Like a tree planted by living water

This is a prayer based on Psalm 1, which is my favourite.

God of creation, beautiful, nourishing and wild,
Make us like the Psalmist’s trees, planted by streams of living water, with deep roots searching for the source of life.
When we reach the living water, refresh us and make us fruitful.
Grow in us humility, compassion, and the desire to serve you wherever you plant us.
Teach us the difference between light and darkness, that we might delight in your ways and flee from paths of wickedness.
Help us to let go of those broken and unhealthy parts of ourselves that are like the chaff the wind drives away, knowing that your judgment is permeated with mercy.
And when the drought comes, we trust that our lives will not wither, but that in all the ways that really matter, we will prosper.
In the name of Christ, Alpha and Omega, the beginning and the end,
Amen.

Sour grapes

Reflecting on the fact that the people most impacted by climate change are the ones who have done least to cause it, I thought of Jeremiah 31:29-30. Here’s my reworded version:

The rich have eaten sour grapes, and the teeth of the poor are set on edge.

Funeral for a blackbird

My daughter was inconsolable after witnessing the murder of a blackbird by a Magpie.
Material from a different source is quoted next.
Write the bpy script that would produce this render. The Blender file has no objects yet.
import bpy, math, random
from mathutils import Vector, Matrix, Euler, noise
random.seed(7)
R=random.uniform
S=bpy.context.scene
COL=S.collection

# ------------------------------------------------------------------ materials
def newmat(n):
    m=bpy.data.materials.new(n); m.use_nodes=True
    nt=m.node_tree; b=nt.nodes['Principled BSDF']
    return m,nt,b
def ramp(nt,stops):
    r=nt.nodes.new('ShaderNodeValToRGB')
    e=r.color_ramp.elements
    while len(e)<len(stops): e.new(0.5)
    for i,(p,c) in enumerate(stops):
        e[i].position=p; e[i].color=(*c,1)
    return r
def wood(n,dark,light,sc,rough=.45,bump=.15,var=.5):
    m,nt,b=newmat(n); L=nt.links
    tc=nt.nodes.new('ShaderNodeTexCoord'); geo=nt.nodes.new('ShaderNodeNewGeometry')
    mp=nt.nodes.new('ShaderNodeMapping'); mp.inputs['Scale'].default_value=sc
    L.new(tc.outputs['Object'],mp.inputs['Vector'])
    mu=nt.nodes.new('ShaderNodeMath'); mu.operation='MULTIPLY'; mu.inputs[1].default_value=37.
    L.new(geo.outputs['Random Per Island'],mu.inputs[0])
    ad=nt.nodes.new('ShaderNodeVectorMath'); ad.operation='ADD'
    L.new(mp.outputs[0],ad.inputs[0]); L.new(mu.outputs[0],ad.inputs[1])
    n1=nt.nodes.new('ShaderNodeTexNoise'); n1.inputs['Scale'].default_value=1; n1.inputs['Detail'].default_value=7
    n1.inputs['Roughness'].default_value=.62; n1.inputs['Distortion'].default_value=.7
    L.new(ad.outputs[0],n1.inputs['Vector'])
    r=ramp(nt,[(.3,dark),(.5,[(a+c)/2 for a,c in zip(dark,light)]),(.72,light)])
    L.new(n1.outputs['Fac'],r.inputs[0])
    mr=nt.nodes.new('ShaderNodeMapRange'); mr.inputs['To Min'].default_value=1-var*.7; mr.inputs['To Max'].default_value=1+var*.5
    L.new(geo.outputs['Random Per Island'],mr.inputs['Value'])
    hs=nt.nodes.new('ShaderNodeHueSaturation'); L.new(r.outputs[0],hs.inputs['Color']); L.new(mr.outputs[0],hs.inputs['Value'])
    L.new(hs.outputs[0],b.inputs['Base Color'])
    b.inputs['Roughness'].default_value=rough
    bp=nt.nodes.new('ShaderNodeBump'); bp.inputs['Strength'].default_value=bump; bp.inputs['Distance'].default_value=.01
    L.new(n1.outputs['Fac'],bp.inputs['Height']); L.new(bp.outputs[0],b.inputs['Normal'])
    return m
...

I tried to console her a little with this:

We are all part of the same good earth, that springs up in different forms at different times, animated by the breath of God. In time, we all return to the earth and our breath is reunited with God.

Do not fear, o soil

I was deeply struck by this verses from Joel (2:21-22), and wondered how to interpret them for our times. Here I’ve tried to express something about hope beyond hope, and trusting in God for who He is, not for what He might do. Do not fear, O soil; be glad and rejoice, for the Lord has done great things! Do not fear, you animals of the field, for the pastures of the wilderness are green; the tree bears its fruit, the fig tree and vine give their full yield. This is what I came up with.

Do not fear, O soil; be glad and rejoice, for the Lord has done great things! Do not fear, you animals of the field, even though the wilderness is barren; the tree is empty of fruit, the fig tree and vine yield nothing. The Lord is God, and even this ending is in his hands.